* [GIVEN PROBLEM] Word for word, restate every line of the listing that follows.

* [GIVEN MATERIAL]
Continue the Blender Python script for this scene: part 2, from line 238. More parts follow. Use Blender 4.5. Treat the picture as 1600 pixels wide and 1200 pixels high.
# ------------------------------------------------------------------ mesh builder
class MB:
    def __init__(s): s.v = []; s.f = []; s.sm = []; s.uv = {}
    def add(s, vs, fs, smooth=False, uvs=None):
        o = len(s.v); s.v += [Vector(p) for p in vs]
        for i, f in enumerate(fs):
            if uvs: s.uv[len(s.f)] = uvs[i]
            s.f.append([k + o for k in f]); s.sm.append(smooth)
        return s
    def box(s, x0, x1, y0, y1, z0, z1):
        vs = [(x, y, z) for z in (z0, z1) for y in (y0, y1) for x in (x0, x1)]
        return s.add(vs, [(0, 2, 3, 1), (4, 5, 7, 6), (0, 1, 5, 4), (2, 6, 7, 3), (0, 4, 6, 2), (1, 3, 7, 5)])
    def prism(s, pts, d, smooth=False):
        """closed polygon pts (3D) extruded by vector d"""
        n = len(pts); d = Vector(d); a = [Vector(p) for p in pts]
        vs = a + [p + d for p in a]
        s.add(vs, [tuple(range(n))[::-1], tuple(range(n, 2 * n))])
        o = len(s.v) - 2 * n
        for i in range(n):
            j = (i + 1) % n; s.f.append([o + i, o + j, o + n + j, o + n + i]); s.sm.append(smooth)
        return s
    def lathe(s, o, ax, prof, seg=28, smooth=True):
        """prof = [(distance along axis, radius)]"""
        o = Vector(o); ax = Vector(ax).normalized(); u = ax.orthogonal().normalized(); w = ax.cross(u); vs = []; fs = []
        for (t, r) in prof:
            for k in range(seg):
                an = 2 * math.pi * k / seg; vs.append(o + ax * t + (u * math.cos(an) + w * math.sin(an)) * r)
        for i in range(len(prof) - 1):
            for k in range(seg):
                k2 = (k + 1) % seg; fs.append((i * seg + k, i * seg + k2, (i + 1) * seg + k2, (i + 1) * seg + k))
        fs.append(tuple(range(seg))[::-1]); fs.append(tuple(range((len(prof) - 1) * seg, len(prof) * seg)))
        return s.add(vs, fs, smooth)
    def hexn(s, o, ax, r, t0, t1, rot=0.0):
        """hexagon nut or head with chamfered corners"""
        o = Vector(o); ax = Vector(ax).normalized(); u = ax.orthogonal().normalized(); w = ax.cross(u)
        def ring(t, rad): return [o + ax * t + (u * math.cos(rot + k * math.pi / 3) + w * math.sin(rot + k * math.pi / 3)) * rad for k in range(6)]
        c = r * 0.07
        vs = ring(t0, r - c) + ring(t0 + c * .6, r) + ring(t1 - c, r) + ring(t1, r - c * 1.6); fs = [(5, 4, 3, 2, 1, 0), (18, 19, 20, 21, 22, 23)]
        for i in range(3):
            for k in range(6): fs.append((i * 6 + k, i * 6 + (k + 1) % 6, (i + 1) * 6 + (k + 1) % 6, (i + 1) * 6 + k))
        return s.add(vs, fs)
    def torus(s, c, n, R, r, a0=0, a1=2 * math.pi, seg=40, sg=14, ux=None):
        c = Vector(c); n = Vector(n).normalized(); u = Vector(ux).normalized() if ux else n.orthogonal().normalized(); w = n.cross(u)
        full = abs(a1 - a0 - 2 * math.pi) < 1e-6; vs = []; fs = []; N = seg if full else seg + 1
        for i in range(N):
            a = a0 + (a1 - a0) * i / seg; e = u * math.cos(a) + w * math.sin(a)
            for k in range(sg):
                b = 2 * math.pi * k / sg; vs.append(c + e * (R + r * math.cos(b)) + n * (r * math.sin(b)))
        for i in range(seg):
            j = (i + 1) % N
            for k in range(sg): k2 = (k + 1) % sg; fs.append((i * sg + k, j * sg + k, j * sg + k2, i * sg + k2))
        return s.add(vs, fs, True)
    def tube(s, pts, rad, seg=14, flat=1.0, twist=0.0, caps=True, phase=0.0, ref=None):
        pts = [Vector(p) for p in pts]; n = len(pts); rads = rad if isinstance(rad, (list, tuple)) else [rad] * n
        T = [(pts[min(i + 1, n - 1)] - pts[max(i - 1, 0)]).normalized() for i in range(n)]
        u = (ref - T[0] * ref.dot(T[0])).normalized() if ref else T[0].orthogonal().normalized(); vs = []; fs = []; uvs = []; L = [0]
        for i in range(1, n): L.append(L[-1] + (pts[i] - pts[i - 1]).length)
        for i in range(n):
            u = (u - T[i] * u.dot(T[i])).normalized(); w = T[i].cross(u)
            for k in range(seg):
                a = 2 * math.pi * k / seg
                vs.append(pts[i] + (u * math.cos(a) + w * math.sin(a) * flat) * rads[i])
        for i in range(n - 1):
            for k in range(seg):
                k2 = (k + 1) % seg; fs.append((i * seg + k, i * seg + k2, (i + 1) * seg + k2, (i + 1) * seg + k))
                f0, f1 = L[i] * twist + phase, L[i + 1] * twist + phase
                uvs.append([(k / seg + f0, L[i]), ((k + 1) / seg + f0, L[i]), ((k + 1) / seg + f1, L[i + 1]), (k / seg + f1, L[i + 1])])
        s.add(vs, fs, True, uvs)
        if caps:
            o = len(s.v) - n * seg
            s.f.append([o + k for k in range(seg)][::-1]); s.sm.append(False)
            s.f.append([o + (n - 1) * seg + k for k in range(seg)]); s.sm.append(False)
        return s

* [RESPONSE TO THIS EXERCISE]
Continue the Blender Python script for this scene: part 2, from line 238. More parts follow. Use Blender 4.5. Treat the picture as 1600 pixels wide and 1200 pixels high.
# ------------------------------------------------------------------ mesh builder
class MB:
    def __init__(s): s.v = []; s.f = []; s.sm = []; s.uv = {}
    def add(s, vs, fs, smooth=False, uvs=None):
        o = len(s.v); s.v += [Vector(p) for p in vs]
        for i, f in enumerate(fs):
            if uvs: s.uv[len(s.f)] = uvs[i]
            s.f.append([k + o for k in f]); s.sm.append(smooth)
        return s
    def box(s, x0, x1, y0, y1, z0, z1):
        vs = [(x, y, z) for z in (z0, z1) for y in (y0, y1) for x in (x0, x1)]
        return s.add(vs, [(0, 2, 3, 1), (4, 5, 7, 6), (0, 1, 5, 4), (2, 6, 7, 3), (0, 4, 6, 2), (1, 3, 7, 5)])
    def prism(s, pts, d, smooth=False):
        """closed polygon pts (3D) extruded by vector d"""
        n = len(pts); d = Vector(d); a = [Vector(p) for p in pts]
        vs = a + [p + d for p in a]
        s.add(vs, [tuple(range(n))[::-1], tuple(range(n, 2 * n))])
        o = len(s.v) - 2 * n
        for i in range(n):
            j = (i + 1) % n; s.f.append([o + i, o + j, o + n + j, o + n + i]); s.sm.append(smooth)
        return s
    def lathe(s, o, ax, prof, seg=28, smooth=True):
        """prof = [(distance along axis, radius)]"""
        o = Vector(o); ax = Vector(ax).normalized(); u = ax.orthogonal().normalized(); w = ax.cross(u); vs = []; fs = []
        for (t, r) in prof:
            for k in range(seg):
                an = 2 * math.pi * k / seg; vs.append(o + ax * t + (u * math.cos(an) + w * math.sin(an)) * r)
        for i in range(len(prof) - 1):
            for k in range(seg):
                k2 = (k + 1) % seg; fs.append((i * seg + k, i * seg + k2, (i + 1) * seg + k2, (i + 1) * seg + k))
        fs.append(tuple(range(seg))[::-1]); fs.append(tuple(range((len(prof) - 1) * seg, len(prof) * seg)))
        return s.add(vs, fs, smooth)
    def hexn(s, o, ax, r, t0, t1, rot=0.0):
        """hexagon nut or head with chamfered corners"""
        o = Vector(o); ax = Vector(ax).normalized(); u = ax.orthogonal().normalized(); w = ax.cross(u)
        def ring(t, rad): return [o + ax * t + (u * math.cos(rot + k * math.pi / 3) + w * math.sin(rot + k * math.pi / 3)) * rad for k in range(6)]
        c = r * 0.07
        vs = ring(t0, r - c) + ring(t0 + c * .6, r) + ring(t1 - c, r) + ring(t1, r - c * 1.6); fs = [(5, 4, 3, 2, 1, 0), (18, 19, 20, 21, 22, 23)]
        for i in range(3):
            for k in range(6): fs.append((i * 6 + k, i * 6 + (k + 1) % 6, (i + 1) * 6 + (k + 1) % 6, (i + 1) * 6 + k))
        return s.add(vs, fs)
    def torus(s, c, n, R, r, a0=0, a1=2 * math.pi, seg=40, sg=14, ux=None):
        c = Vector(c); n = Vector(n).normalized(); u = Vector(ux).normalized() if ux else n.orthogonal().normalized(); w = n.cross(u)
        full = abs(a1 - a0 - 2 * math.pi) < 1e-6; vs = []; fs = []; N = seg if full else seg + 1
        for i in range(N):
            a = a0 + (a1 - a0) * i / seg; e = u * math.cos(a) + w * math.sin(a)
            for k in range(sg):
                b = 2 * math.pi * k / sg; vs.append(c + e * (R + r * math.cos(b)) + n * (r * math.sin(b)))
        for i in range(seg):
            j = (i + 1) % N
            for k in range(sg): k2 = (k + 1) % sg; fs.append((i * sg + k, j * sg + k, j * sg + k2, i * sg + k2))
        return s.add(vs, fs, True)
    def tube(s, pts, rad, seg=14, flat=1.0, twist=0.0, caps=True, phase=0.0, ref=None):
        pts = [Vector(p) for p in pts]; n = len(pts); rads = rad if isinstance(rad, (list, tuple)) else [rad] * n
        T = [(pts[min(i + 1, n - 1)] - pts[max(i - 1, 0)]).normalized() for i in range(n)]
        u = (ref - T[0] * ref.dot(T[0])).normalized() if ref else T[0].orthogonal().normalized(); vs = []; fs = []; uvs = []; L = [0]
        for i in range(1, n): L.append(L[-1] + (pts[i] - pts[i - 1]).length)
        for i in range(n):
            u = (u - T[i] * u.dot(T[i])).normalized(); w = T[i].cross(u)
            for k in range(seg):
                a = 2 * math.pi * k / seg
                vs.append(pts[i] + (u * math.cos(a) + w * math.sin(a) * flat) * rads[i])
        for i in range(n - 1):
            for k in range(seg):
                k2 = (k + 1) % seg; fs.append((i * seg + k, i * seg + k2, (i + 1) * seg + k2, (i + 1) * seg + k))
                f0, f1 = L[i] * twist + phase, L[i + 1] * twist + phase
                uvs.append([(k / seg + f0, L[i]), ((k + 1) / seg + f0, L[i]), ((k + 1) / seg + f1, L[i + 1]), (k / seg + f1, L[i + 1])])
        s.add(vs, fs, True, uvs)
        if caps:
            o = len(s.v) - n * seg
            s.f.append([o + k for k in range(seg)][::-1]); s.sm.append(False)
            s.f.append([o + (n - 1) * seg + k for k in range(seg)]); s.sm.append(False)
        return s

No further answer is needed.